La décision de permettre la construction du gazoduc de Coastal Gaslink sur les terres des Wet’suwet’en sans le consentement libre, préalable et éclairé de leurs chef·fes héréditaires constitue une violation du droit de la nation à l’auto-détermination et un recul lamentable dans la démarche du Canada vers la réconciliation avec les nations autochtones.
Le Canada est partie à divers traités internationaux relatifs aux droits humains, telles que la Convention internationale sur l'élimination de toutes les formes de discrimination raciale. Le Canada et la Colombie-Britannique ont adopté des lois pour la mise en œuvre de la Déclaration des Nations Unies sur les droits des peuples autochtones. Cette Déclaration reconnaît les droits des Peuples Autochtones à protéger leurs territoires et à ne pas en être chassés. Elle reconnaît aussi le droit à des recours et à des réparations conséquentes pour toute atteinte aux droits individuels et collectifs tels qu’inscrits dans les systèmes de justice autochtones et les mécanismes internationaux des droits humains. Pourtant, le Canada bafoue systématiquement les droits des Peuples Autochtones lorsque ceux-ci s’opposent à des projets d’extraction de ressources.
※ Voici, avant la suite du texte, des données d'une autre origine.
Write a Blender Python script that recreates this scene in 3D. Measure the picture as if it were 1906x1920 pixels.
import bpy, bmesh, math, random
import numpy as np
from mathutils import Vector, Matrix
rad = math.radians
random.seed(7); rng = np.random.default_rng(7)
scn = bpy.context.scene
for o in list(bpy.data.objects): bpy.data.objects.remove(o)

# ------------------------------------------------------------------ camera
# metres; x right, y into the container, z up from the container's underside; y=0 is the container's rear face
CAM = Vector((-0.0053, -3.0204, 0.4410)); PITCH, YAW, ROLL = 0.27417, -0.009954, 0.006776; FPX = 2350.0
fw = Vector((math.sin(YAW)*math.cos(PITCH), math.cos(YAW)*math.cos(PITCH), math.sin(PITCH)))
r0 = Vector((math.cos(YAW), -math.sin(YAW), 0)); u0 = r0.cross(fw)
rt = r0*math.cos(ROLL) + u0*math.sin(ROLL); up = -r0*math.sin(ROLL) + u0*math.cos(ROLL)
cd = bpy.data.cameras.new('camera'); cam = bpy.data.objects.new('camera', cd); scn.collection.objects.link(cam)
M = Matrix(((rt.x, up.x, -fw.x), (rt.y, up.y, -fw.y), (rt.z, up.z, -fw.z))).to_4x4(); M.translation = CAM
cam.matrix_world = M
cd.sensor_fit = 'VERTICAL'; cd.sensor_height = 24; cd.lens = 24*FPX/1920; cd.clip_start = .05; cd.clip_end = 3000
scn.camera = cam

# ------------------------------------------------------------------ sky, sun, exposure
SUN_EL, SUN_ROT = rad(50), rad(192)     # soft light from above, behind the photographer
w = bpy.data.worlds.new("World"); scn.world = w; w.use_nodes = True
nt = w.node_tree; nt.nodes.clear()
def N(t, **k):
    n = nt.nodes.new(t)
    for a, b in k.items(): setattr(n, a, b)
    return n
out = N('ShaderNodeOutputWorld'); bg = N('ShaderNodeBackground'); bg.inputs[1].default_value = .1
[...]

En février 2025, la Cour suprême de la Colombie-Britannique avait statué que les droits de Sleydo’, Sampson et Jocko ont été bafoués pendant leur arrestation.
La Cour a conclu que le comportement de certains membres de la Gendarmerie royale du Canada lors de l’opération de novembre 2021, notamment leurs propos racistes contre les autochtones, était contraire à la Charte canadienne des droits et libertés.
Cependant, le juge a refusé de lever toutes les charges pesant sur les défenseur·e·s lors de leur condamnation le 17 octobre 2025.
Condamnés pour avoir défendu leurs terres
Plus de 150 000 personnes en France avaient signé notre pétition pour que le Canada abandonne les charges contre les Wet’suwet’en.
Après plusieurs années à combattre aux côtés des Wet’suwet’en, un nouveau verdict est tombé le 17 octobre 2025. Sleydo’, Shaylynn Sampson, et Corey "Jayohcee" Jocko ont été condamnés pour la défense de leurs terres. Cette condamnation est basée sur leur non-respect de l’injonction qui leur interdisait de s’approcher du tracé du gazoduc.
Une injonction que nous avions dénoncée comme portant atteinte aux droits fondamentaux des Wet’suwet’en.
Chacune des peines des défenseur·es incluent du temps de prison : 17 jours pour Sleydo’, 12 jours pour Jocko et 9 pour Sampson. Toutefois, le juge a suspendu l’application de ces peines et a plutôt ordonné aux défenseur·es d’effectuer 150 heures de travaux d’intérêt général.
Un an plus tôt, c’était le chef Dsta’hyl qui était condamné par la justice canadienne et assigné à résidence. Nous l'avions déclaré comme le premier prisonnier d’opinion de l’histoire du Canada.
Même si ces défenseurs restent libres, la peine appliquée à leur encontre envoie un message inquiétant envers l’ensemble des défenseurs de l’environnement. Face à l’urgence climatique, ces condamnations paraissent absurdes et injustes à l’heure où les Etats devraient soutenir plutôt que réprimer les défenseurs de l’environnement.